* _SHORT PROBLEM_:
Output every line below exactly.

___ DATA SEGMENT ___

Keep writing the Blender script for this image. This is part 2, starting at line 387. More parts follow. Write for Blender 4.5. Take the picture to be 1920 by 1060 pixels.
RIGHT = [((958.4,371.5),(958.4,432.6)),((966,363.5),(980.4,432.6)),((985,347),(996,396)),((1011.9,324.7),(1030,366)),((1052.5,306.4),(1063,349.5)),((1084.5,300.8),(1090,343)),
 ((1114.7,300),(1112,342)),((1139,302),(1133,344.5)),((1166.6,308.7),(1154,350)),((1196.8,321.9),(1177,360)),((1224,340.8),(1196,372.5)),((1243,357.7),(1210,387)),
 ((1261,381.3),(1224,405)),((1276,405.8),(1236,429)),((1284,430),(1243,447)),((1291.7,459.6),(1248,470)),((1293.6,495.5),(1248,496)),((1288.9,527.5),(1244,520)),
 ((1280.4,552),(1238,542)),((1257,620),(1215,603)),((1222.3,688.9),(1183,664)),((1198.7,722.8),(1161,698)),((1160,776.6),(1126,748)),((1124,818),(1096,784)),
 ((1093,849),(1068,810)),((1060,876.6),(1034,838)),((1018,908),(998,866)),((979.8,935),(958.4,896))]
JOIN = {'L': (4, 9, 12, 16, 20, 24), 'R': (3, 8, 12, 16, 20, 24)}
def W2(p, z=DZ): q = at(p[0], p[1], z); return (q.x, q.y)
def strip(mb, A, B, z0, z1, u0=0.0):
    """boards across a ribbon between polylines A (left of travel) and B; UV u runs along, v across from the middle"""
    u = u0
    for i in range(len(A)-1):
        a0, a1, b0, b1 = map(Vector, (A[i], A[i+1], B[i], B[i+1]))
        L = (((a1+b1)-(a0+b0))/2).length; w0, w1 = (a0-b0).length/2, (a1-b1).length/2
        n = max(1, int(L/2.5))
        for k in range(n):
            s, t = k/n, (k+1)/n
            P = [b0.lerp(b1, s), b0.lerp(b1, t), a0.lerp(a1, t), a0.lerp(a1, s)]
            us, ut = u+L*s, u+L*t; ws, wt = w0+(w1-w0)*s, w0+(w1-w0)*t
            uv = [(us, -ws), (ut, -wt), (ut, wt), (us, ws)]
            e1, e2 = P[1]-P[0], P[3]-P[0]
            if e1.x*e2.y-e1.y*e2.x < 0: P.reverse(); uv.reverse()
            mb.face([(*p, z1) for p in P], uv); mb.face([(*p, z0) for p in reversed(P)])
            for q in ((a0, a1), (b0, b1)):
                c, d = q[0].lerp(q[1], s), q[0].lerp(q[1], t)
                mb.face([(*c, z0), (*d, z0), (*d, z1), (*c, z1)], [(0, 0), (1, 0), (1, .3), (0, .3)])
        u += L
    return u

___

* _ANSWER IN FULL_:
Keep writing the Blender script for this image. This is part 2, starting at line 387. More parts follow. Write for Blender 4.5. Take the picture to be 1920 by 1060 pixels.
RIGHT = [((958.4,371.5),(958.4,432.6)),((966,363.5),(980.4,432.6)),((985,347),(996,396)),((1011.9,324.7),(1030,366)),((1052.5,306.4),(1063,349.5)),((1084.5,300.8),(1090,343)),
 ((1114.7,300),(1112,342)),((1139,302),(1133,344.5)),((1166.6,308.7),(1154,350)),((1196.8,321.9),(1177,360)),((1224,340.8),(1196,372.5)),((1243,357.7),(1210,387)),
 ((1261,381.3),(1224,405)),((1276,405.8),(1236,429)),((1284,430),(1243,447)),((1291.7,459.6),(1248,470)),((1293.6,495.5),(1248,496)),((1288.9,527.5),(1244,520)),
 ((1280.4,552),(1238,542)),((1257,620),(1215,603)),((1222.3,688.9),(1183,664)),((1198.7,722.8),(1161,698)),((1160,776.6),(1126,748)),((1124,818),(1096,784)),
 ((1093,849),(1068,810)),((1060,876.6),(1034,838)),((1018,908),(998,866)),((979.8,935),(958.4,896))]
JOIN = {'L': (4, 9, 12, 16, 20, 24), 'R': (3, 8, 12, 16, 20, 24)}
def W2(p, z=DZ): q = at(p[0], p[1], z); return (q.x, q.y)
def strip(mb, A, B, z0, z1, u0=0.0):
    """boards across a ribbon between polylines A (left of travel) and B; UV u runs along, v across from the middle"""
    u = u0
    for i in range(len(A)-1):
        a0, a1, b0, b1 = map(Vector, (A[i], A[i+1], B[i], B[i+1]))
        L = (((a1+b1)-(a0+b0))/2).length; w0, w1 = (a0-b0).length/2, (a1-b1).length/2
        n = max(1, int(L/2.5))
        for k in range(n):
            s, t = k/n, (k+1)/n
            P = [b0.lerp(b1, s), b0.lerp(b1, t), a0.lerp(a1, t), a0.lerp(a1, s)]
            us, ut = u+L*s, u+L*t; ws, wt = w0+(w1-w0)*s, w0+(w1-w0)*t
            uv = [(us, -ws), (ut, -wt), (ut, wt), (us, ws)]
            e1, e2 = P[1]-P[0], P[3]-P[0]
            if e1.x*e2.y-e1.y*e2.x < 0: P.reverse(); uv.reverse()
            mb.face([(*p, z1) for p in P], uv); mb.face([(*p, z0) for p in reversed(P)])
            for q in ((a0, a1), (b0, b1)):
                c, d = q[0].lerp(q[1], s), q[0].lerp(q[1], t)
                mb.face([(*c, z0), (*d, z0), (*d, z1), (*c, z1)], [(0, 0), (1, 0), (1, .3), (0, .3)])
        u += L
    return u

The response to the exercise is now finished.